Por vezes, mais do que gostaria, o fechar dos olhos para usufruir da calmia de estar inconsciente torna-se uma frustação. Teimosamente deitada, a tentar ignorar o som do ar condicionado, não consigo desligar a cabeça do que me incomoda. São nestes momentos que o passado ganha vida outra vez, que o desafio do trabalho se torna uma montanha inultrapassável, que as minhas inseguranças surgem com toda a força e, também são nestas horas, que me sinto verdadeiramente só...

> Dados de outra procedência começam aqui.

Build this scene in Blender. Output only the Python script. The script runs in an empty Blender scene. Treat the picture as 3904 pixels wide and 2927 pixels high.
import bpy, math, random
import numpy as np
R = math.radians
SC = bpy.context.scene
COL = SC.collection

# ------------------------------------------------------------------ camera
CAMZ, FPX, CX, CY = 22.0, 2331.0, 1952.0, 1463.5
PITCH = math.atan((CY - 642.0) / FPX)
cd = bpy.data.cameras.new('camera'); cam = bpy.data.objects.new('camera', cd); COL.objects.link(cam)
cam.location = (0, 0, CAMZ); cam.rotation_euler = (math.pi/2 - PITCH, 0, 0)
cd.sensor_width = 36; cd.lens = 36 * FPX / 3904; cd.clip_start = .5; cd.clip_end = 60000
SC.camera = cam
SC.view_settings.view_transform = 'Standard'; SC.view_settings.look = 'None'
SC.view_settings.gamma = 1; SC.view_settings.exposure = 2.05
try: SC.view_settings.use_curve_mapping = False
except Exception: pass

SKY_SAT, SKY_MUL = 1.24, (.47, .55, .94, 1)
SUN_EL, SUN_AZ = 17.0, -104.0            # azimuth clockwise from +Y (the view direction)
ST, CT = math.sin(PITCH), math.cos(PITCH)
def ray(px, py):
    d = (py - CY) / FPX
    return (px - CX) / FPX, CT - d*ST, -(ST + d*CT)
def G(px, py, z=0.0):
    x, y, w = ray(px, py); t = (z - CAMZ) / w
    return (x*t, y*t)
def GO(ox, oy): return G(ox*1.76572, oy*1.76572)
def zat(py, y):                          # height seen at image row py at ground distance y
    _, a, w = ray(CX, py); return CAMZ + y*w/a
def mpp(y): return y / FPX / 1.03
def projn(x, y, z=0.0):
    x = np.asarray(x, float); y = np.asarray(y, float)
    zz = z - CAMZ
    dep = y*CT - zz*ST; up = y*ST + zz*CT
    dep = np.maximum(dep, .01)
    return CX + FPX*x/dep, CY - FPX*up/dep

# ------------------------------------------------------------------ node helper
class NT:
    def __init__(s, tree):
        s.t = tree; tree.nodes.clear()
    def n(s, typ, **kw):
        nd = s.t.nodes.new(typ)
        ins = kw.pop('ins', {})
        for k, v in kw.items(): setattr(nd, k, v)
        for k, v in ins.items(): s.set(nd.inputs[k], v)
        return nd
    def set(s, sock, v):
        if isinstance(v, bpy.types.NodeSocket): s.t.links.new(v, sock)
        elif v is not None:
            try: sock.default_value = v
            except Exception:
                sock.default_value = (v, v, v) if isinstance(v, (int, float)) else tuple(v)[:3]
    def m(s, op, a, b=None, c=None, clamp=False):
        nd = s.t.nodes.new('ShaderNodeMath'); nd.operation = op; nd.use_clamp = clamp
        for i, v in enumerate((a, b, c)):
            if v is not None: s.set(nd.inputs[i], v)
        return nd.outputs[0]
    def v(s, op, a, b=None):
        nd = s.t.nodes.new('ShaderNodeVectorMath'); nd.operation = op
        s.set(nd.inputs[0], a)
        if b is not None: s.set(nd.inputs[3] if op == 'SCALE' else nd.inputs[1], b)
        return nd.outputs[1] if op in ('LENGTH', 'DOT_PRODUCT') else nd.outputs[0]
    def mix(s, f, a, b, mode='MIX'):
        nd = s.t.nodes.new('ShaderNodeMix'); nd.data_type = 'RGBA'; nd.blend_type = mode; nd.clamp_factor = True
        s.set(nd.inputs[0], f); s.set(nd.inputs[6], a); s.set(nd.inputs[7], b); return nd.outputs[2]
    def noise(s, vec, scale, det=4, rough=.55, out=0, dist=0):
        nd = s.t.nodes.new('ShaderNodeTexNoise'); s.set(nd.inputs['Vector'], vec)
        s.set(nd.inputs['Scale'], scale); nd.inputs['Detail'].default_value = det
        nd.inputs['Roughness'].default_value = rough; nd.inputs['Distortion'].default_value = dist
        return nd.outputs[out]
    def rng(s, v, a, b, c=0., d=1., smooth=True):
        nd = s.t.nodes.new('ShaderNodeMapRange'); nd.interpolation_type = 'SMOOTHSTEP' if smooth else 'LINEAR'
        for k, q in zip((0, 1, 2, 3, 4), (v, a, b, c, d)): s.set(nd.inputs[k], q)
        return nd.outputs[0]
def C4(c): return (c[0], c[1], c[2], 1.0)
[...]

Tento aplicar várias técnicas que poderão, eventualmente, devolver o sono como imaginar um local aprazível que me faça relaxar, uma situação bonita que me faça sonhar ou simplesmente, quando tudo o resto já falha, ao tradicional contar dos carneirinhos. E assim se passam as horas, ouvindo lá fora o ladrar dos cães e o som emanado pelas osgas, com a crescente preocupação de ter mesmo de dormir, até que sou sobressaltada pelo chamamento da mesquita, "Merda, já são cinco e meia".

Timor-Leste



Quando penso nesta palavra recordo-me daquilo que eu pensava que ela representava, um país do outro lado do mundo, pobre, inseguro, com pessoas de aspecto triste.
Após dois dias de viagem, numa diferença horária de mais 9 horas (no verão são 8), saio do avião para ser recebida por um bafo quente que fez com que o casaquinho, que tanto jeito deu para me defender do ar condicionado do avião, se cola-se desconfortavelmente ao corpo. Cá me encontro outro vez. Entre o cansaço e a preocupação de me meter na fila correcta para o visto, lá consigo esgueirar-me até à passadeira rolante que traz a bagagem para 12 meses da minha vida. Já não há volta a dar...
Fiquei mesmo contente por ver caras conhecidas na multidão que esperava os recém-chegados. Na verdade, no tempo em que estive ausente nunca as esqueci, mas ainda não as consigo posicionar noutro espaço que não este.
Agora podia relaxar, ia para o que já considero a minha casa, para o meu quartinho e ainda por cima, para meu delírio, no Machibombo.